In its analysis of statistics published today by the Office for National Statistics, the foundation highlighted strong income growth for retired households and the poorest 40%.

Incomes for the poorest fifth of households were particularly buoyant and grew by 5.1% in 2015-16, driven by strong employment growth, low inflation and rising pensioner incomes. This, combined with a fall in income of the richest fifth of households, has led traditional income inequality to drop to its lowest level in 30 years.

The data showed that the median UK household disposable income was £26,300 in 2015-16, £600 higher than the previous year and £1,000 higher than the pre-downturn value. The ONS also drew attention between older and younger households.
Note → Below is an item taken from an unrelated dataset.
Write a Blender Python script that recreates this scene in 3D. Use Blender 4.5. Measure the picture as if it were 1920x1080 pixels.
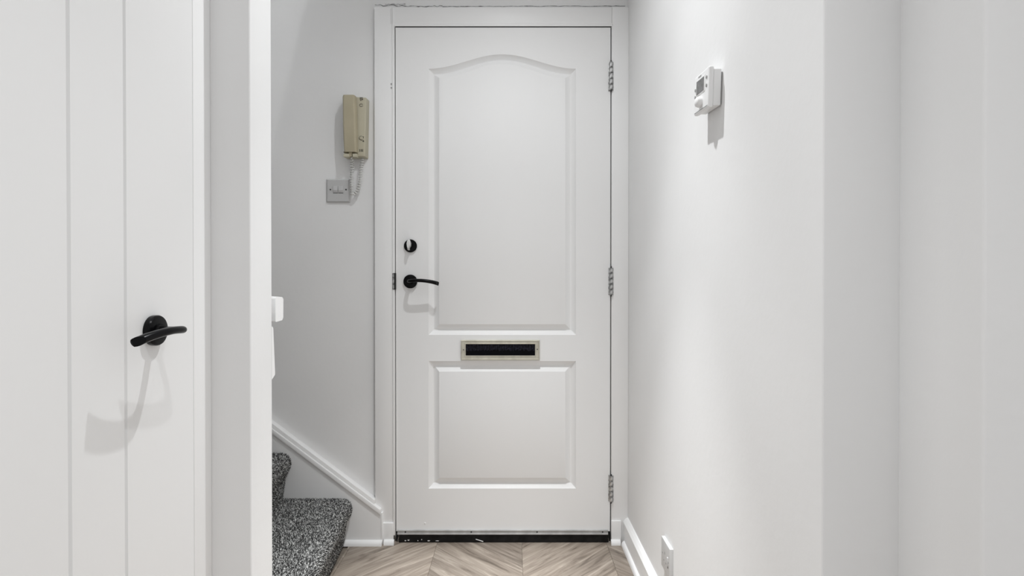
import bpy, bmesh, math, random
import numpy as np
from mathutils import Vector, Matrix

random.seed(4)
rng = np.random.default_rng(7)
for o in list(bpy.data.objects):
    bpy.data.objects.remove(o, do_unlink=True)
SC = bpy.context.scene
COL = SC.collection

# ------------------------------------------------------------------ camera
F = 1040.0                      # focal length in pixels of the 1920 wide frame
EYE = 1.009
PITCH = math.radians(0.38)
cam_d = bpy.data.cameras.new('camera')
cam_d.sensor_width = 36.0
cam_d.lens = F * 36.0 / 1920.0
cam_d.clip_start = 0.02
cam = bpy.data.objects.new('camera', cam_d)
cam.location = (0, 0, EYE)
cam.rotation_euler = (math.pi / 2 - PITCH, 0, 0)
COL.objects.link(cam)
SC.camera = cam

# ------------------------------------------------------------------ world, lamps, exposure
w = bpy.data.worlds.new('world')
SC.world = w
w.use_nodes = True
bg = w.node_tree.nodes['Background']
bg.inputs[0].default_value = (1.0, 1.0, 1.0, 1)
bg.inputs[1].default_value = 0.66

CEIL = 2.42
def lamp(name, loc, power, radius=0.018, spot=None, blend=0.6):
    d = bpy.data.lights.new(name, 'SPOT' if spot else 'POINT')
    d.energy = power
    d.color = (0.972, 0.99, 1.0)
    d.shadow_soft_size = radius
    if spot:
        d.spot_size = math.radians(spot)
        d.spot_blend = blend
    o = bpy.data.objects.new(name, d)
    o.location = loc
    COL.objects.link(o)
    return o
# recessed downlights: one wide spill and a bright core each, as their reflectors give
LA, LB_ = (-0.02, 1.33, 2.40), (0.02, 0.42, 2.40)
for loc, parts in ((LA, ((26, 160), (24, 84), (74, 60), (228, 40))), (LB_, ((5, 160), (34, 84), (24, 60), (90, 40)))):
    for power, cone in parts:
        o = lamp('hall_downlight_lamp', loc, power, 0.014, cone, 1.0)
        if cone <= 60 and loc is LA:
            o.rotation_euler.x = math.radians(2.5)      # gimbal turned towards the door
lamp('landing_lamp', (-0.14, 1.28, 4.95), 85.0, 0.03)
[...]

Claudia Wells, head of household income and expenditure analysis at the ONS, said: “Household incomes are above their pre-downturn peak overall, but not everyone is better off. While retired households’ incomes have soared in recent years, non-retired households still have less money, on average, than before the crash.”

Matt Whittaker, chief economist at the Resolution Foundation, expressed doubts over how long this rising income trend could last.

He said: “The last three years of growth have come off the back of a living standards squeeze so deep that typical working age families are still £354 poorer than they were before the financial crisis. And with employment plateauing, productivity growth refusing to budge and inflation rising, the risk is that this mini-boom won’t continue.”

Moreover, weak income growth for younger households has led to a widening inter-generational gap in living standards, Whittaker said.

“While traditional income inequality has been falling – for now – new living standards divides have opened up as working age households continue to struggle. Getting to grips with this sluggish growth for working middle-income households will be a key mark on which to judge the prime minister’s ambitious domestic reform plans.”